Forecasting is a part of the sales and market analysis that helps predict future sales, trends, numbers, and characteristics in the target market. Any kind of business needs to be planned carefully. It is necessary to see the tendencies and react to any changes in time. Forecasting is one of the most effective planning methods. It helps cope with market changes and create an appropriate strategy.

Forecasting relies on the gathered data – usually collected from both the past and the present, followed by the analysis of the market trends and the development of the description of the actions to follow.

Forecasters are responsible for the actual analytical results based on a set of variables, preparing reports that are then used by the marketers for marketing strategy development in the next quarter/month/year. Besides the existing data, forecasting leans on three pillars:

  • experience of management
  • experts’ knowledge
  • judgment

Forecasting and backcasting – what is the difference?

Forecasting uses different techniques and is often paired with one more planning method – backcasting. As can be obvious from the name, backcasting is the forecasting process in reverse: if forecasting is a prediction based on the past and present showings, backcasting is performed by setting a future outcome. Backcasters define the hoped-for result (statistics, sales, conversion, etc.) and then marketers analyze the actual scores. 
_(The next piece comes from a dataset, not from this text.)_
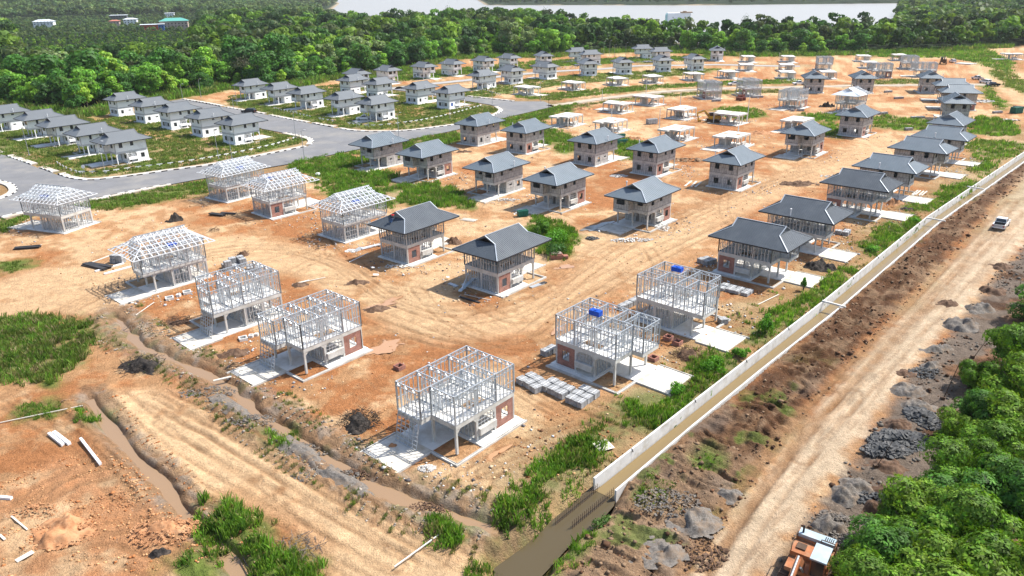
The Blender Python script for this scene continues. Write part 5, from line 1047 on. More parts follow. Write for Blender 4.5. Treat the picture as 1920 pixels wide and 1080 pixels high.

The third planning method that is used by the analysts and marketers is scenarios. It’s easier to see the difference between all the three prediction methods with the help of the illustration presented below.

Forecasting, scenarios, backcasting
Distinctive characteristics of forecasting, scenarios and backcasting
(based on data by Researchgate)

To sum up, the 3 main predictive planning methods are:

  1. Forecasting – prediction of future showings, results, and statistics based on the past and present-day scores.

  2. Scenarios – prediction of the alternative future. Analysts and marketers try to take into account each pace of development.

  3. Backcasting – prediction of the hoped-for results and their comparison with the real scores after a certain lapse of time.

Experts name forecasting the most efficient planning tool that can bring actual strategies and better scores to your marketing in the future. And it is necessary to take into consideration all typed of forecasting.

Types of forecasting – quantitative and qualitative prediction techniques

Two main forecasting approaches are qualitative and quantitative. The qualitative method is based on expert opinions and the comprehensive analytical research of consumers’ behavior. The quantitative method is built on the concept of past statistics research. 

Marketers consider a complex forecasting technique as the most effective one, which means that both qualitative and quantitative prediction methods should bring actual results that will be used for strategy creation. Forecasters usually take into consideration the following aspects:

  • expert evidence
  • consumer surveys
  • regression & input-output analysis
  • moving averages, econometric models, etc.

All existing forecasting methods are presented in the table below.

Forecasting methods
Forecasting methods (Source)

Forecasting for lead generation

Marketers always aspire to find the best digital marketing tactics. That is why forecasting for lead generation has become popular is now widely used. 

Besides the analytical tools that can be implemented for quantitative forecasting methods, it is recommended to also focus on the following aspects:

  • Lead generation is closely related to the company deals and their size.
    The head of the project needs to determine the average deal size to make the lead generation prediction correctly. Knowing the desirable deal size, forecasters can run the analytical research and provide marketers with the predicted quantity of total leads, MQL (market qualified leads), SQL (sales qualified leads) and clients.

  • The second stage of forecasting in lead generation is the allocation of spendings.
    Marketers need to know beforehand the cost of an efficient conversion. Forecasters take into consideration the historical rates and provide the predicted spendings. It should be noted that lead forecasts might change and the predictions can and should be performed repeatedly.

  • The final stage is the marketing tactic development.
    Note that lead generation requires the implementation of multiple tactics at the same time. Forecasters and marketers must work together to develop an actual plan for the future lead generation process that takes into account company development.

One more scope of digital marketing activity where predictions play a key role is email marketing.

Forecasting in email marketing  

Sales forecasting is one of the most in-demand prediction methods for email marketers.
It is necessary to divide all email stats that form unique sales statistics into separate groups (all the items here are placed in the order of importance, from least to most):

  • Emails sent
  • Emails opened
  • Email clicks
  • Website views
  • Viewed conversion rate
  • Sales

Email sales forecasting should be based on the past and present-day scores. In general, the more email letters are sent, the more email sales there are. So if, for example, marketers send about 30,000 messages per month now and get 50 unit sales, it can be predicted that 50,000-mailout will bring 70 unit sales.

Forecasting is an effective planning tool for digital marketing that helps achieve enhanced management, more targeted marketing and higher sales.